Hot Comb is an interesting debut from an interesting artist, both artistically and culturally. The word “diversity” is tossed around a lot these days, usually applied as a qualifying noun the same way “organic” is supposed to make us feel better about spending more on bananas. So much of our “culture” has been predetermined by slick advertising campaigns looking to capitalize on keeping the status quo the status quo there’s a need to widen the conversation, to offer gentle reminders of what exists just outside of the immediately familiar.
Case in point: hair, or in the case of Ebony Flowers’ graphic memoir, black hair. In the United States, African-Americans make up just 13 percent of the population, half of which are women and young girls. In numerical terms, that simply isn’t large enough a figure to justify spending outside those lucrative “key” demographics in mainstream media markets, meaning unless you subscribe to Ebony magazine or happen to live near a large urban area, there’s an entire industry of hair care products – and treatments – you’ve probably never heard of.
For those in the majority, however, cosmetology is a completely different ballgame; a world where Keri Russell or Jennifer Aniston’s change of hair style can become (seriously) a water cooler moment, talked about in the same news cycle as the economy and military conflict in the Middle East. Given the choice, it might be helpful to know getting a “perm” is completely different when you’re black and blessed with a big mop of beautiful, natural hair.
The first time I’d ever heard the term “hot comb” was in Spike Lee’s 1994 Crooklyn, where little Troy Carmichael (Zelda Harris) and her family leave the stifling heat of Bedford–Stuyvesant in Brooklyn (for reasons I won’t spoil here) and head for “the South” where Troy will spend the summer with relatives. It doesn’t take long before busybody Aunt Song (Frances Foster) takes a “hot comb” to Troy’s hair, helping straighten out the kink with her sizzling toolset. I had no idea what was going on, only that whatever was happening to poor little Troy looked like it hurt an awful lot.
In Ebony Flowers’ Hot Comb we see the whole painful process in full in the book’s titular opening story, also the longest and probably most revealing as well. Tired of being picked on by kids at her school, little Ebony begs her mom to let her get her hair permed, i.e. chemically straightened. “Can’t you see you all are acting like crabs in a pot?” she tells her disappointed daughter as she drives her to Dee’s Salon, not so much changing her mind but giving in. Peer pressure, of course, can be stronger than metaphors.
It wasn’t that long ago that this very website chatted with filmmaker Matthew A. Cherry about this very topic, albeit in a slightly different format: animation. At the time, Cherry was in the middle of finishing his love letter to the joys of black female hair – specifically his young daughter’s hair – with an animated short called, appropriately, Hair Love. At the time of this writing the animated short still hasn’t been released – though Sony Animation has bravely stepped in to help “nurture” a project that began long before they arrived. How kind – and timely – of them.
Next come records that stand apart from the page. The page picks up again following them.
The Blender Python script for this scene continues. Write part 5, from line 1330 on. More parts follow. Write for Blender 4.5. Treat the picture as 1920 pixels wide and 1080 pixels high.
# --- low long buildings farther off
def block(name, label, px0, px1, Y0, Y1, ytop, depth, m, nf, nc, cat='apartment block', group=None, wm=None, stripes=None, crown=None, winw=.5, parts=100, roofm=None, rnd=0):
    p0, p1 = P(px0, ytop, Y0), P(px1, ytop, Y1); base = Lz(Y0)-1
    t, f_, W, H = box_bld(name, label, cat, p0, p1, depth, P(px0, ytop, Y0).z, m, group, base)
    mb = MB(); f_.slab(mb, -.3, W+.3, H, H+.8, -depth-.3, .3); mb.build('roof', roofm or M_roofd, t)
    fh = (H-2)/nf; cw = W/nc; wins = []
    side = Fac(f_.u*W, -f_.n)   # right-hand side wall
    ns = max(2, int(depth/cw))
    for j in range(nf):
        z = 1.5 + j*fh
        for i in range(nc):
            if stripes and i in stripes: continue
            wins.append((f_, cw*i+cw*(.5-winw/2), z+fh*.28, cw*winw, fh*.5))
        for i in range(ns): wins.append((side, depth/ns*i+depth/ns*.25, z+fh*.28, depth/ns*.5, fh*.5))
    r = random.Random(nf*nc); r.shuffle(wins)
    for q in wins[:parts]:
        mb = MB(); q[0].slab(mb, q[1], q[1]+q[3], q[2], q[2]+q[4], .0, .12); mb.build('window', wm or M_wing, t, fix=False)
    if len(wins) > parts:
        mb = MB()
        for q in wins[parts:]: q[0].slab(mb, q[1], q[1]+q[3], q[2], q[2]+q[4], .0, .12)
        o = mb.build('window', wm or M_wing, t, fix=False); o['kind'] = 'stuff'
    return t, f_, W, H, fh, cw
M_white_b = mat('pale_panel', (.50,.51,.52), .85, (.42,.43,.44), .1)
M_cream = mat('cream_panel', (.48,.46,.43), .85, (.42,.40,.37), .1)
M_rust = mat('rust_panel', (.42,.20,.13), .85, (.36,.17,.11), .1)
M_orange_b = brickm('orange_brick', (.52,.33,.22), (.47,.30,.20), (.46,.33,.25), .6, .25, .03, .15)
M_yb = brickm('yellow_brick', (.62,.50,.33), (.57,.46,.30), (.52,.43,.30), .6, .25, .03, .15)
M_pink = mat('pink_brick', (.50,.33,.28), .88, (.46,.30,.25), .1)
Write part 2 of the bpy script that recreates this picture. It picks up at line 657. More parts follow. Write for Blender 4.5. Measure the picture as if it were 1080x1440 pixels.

The real charm of Ebony Flowers’ sometimes funny, sometimes serious graphic memoir is how she never passes judgement on her characters, never wading into the “natural” versus “relaxed” debate directly. As an educator well versed in ethnography she uses drawings and humor to drive home the point that even when hair itself isn’t the main draw, the idea of hair as a communal agent is what binds many of these characters together, sometimes literally.
In “My Lil Sister Lena” the sheer otherness of black hair itself on a young girl’s softball teammates begins to eat away at young Lena’s confidence, and soon the object of their well-meaning (but misplaced) attention. Or like in “The Spaniard”, where a balding middle-aged (and non-native English speaking) Jorge shares his specific follicle fetish with friends. “I love the black women’s hair,” he tells them while extolling the virtues of braids. “It’s like I have a new girlfriend every week.”
Accompanying the stories are parodies of “black” hair care advertisements, the old “one-sheets” you’d see listed in magazines (remember those?), inside beauty shops or elsewhere. Most are tongue-in-cheek, promising “hair like sweet mango” thanks to Kids ‘n’ Koils (presented by Pinnacle, naturally). Like the ad says, “To be the Queen of Curl, use Kinky Mane.”
Hot Comb was a delightful, eye-opening look at a world of wigs, weaves, extensions, moisturizers and more I barely knew existed…and frankly, never knew how to approach. And there are millions more just like me, curious about all those ‘strange’ hair care products and beautiful styles that seem to be popping up all over the place but not wanting to offend by asking questions. Did you know what “virgin hair” is? I do now. For others who’ve lived and luxuriated here since the beginning, this celebration of black hair in all its natural, pressed and relaxed glories could be seen as a validation of something they knew all along.